Désormais, une ville de Turquie, qui s’appelait Şırnak est quasiment effacée de la carte. Les tentes et abris bricolés par ceux dont les maisons ont été bombardées et détruites, dans les vallées près de la ville, sont également détruites, ces jours-ci. Les gens à qui on a enlevé les maisons, n’ont plus de refuge non plus.
Dans les Uğurcan qui vont “monter à la montagne”, combien de jeunes kurdes se sont ajoutés, à votre avis ?
Après l’enterrement de Uğurcan, les co-maires de Diyarbakır, Gültan Kışanak et Fırat Anlı ont été arrêtés. Les habitants de Diyarbakır qui ont voulu protester contre cette décision, qui ont voulu s’approprier leurs élus, ont été frappés, matraqués, arrosés, gazés. Il est interdit dans les rues de Diyarbakır, non pas marcher dans la rue à trois, mais presque de se mettre debout dans un café. L’internet a été coupé dans 21 villes de la région, pour que les gens ne puissent pas communiquer. De certains endroits arrivent des nouvelles annonçant même la coupure des lignes téléphoniques fixes. Il y a des gens qui vont dans d’autres villes pour pouvoir communiquer, envoyer un message, utiliser les médias sociaux. Après toutes ces difficultés, les médias alliés au pouvoir, les “souverainistes de gauche”, étalent des manchettes à la saveur de danse du ventre :
« Le peuple n’a pas soutenu le HDP », « Personne n’a soutenu les maires terroristes » disent-ils.
Combien de Uğurcan de ces terres, berceaux de tant de mensonges, de telles grandes injustices, d’un tel déshonneur, mettent dans leur tête de “monter à la montagne”, pensez-vous ?
Désormais, ici, c’est le pays où la dépouille d’un enfant qui s’enlace avec son Président, qui essaye d’embrasser sa main, revient de la montagne sept ans plus tard en tant que combattant du PKK.

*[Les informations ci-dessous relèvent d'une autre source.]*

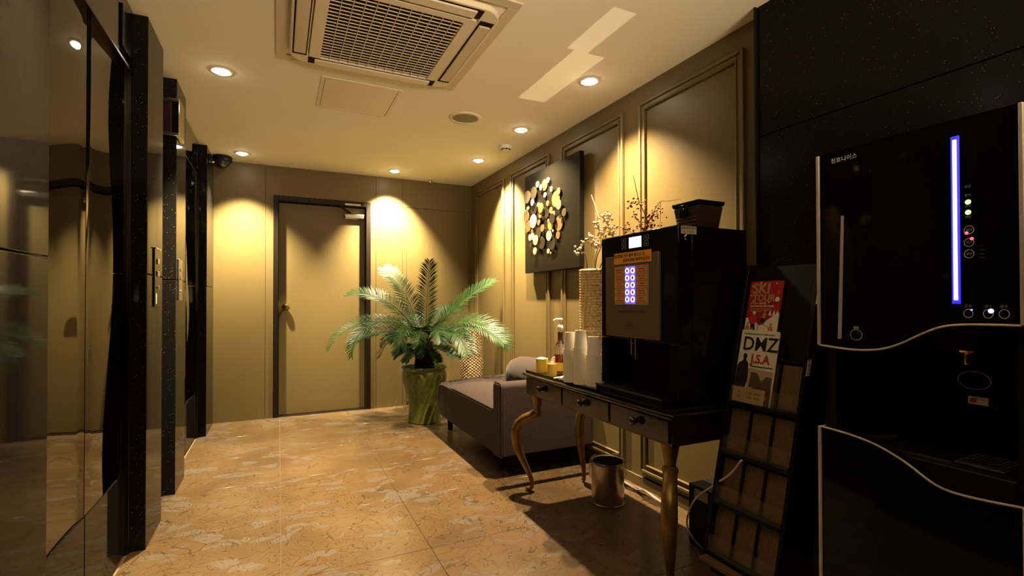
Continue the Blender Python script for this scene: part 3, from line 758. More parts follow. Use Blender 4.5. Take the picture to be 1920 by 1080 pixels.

Ne voyez-vous donc pas encore que tant que le chemin de la politique civile sera bouché, les miettes de démocratie dans les administrations locales étant grattés, la souffrance, l’oppression, la violence s’étant intensifiées et même encore plus basique, ne serait-ce qu’Internet étant coupé, le chemin qui part du côté du Président vers le PKK se raccourcit chaque jour qui passe !
Note de Kedistan : On peut ajouter désormais sur la liste l’arrestation des journalistes, et le démantellement de Cumhuriyet, maillon de presse “démocratique” pourtant peu favorable à la “montagne”. Quand ils sont venus chercher… Vous connaissez la suite.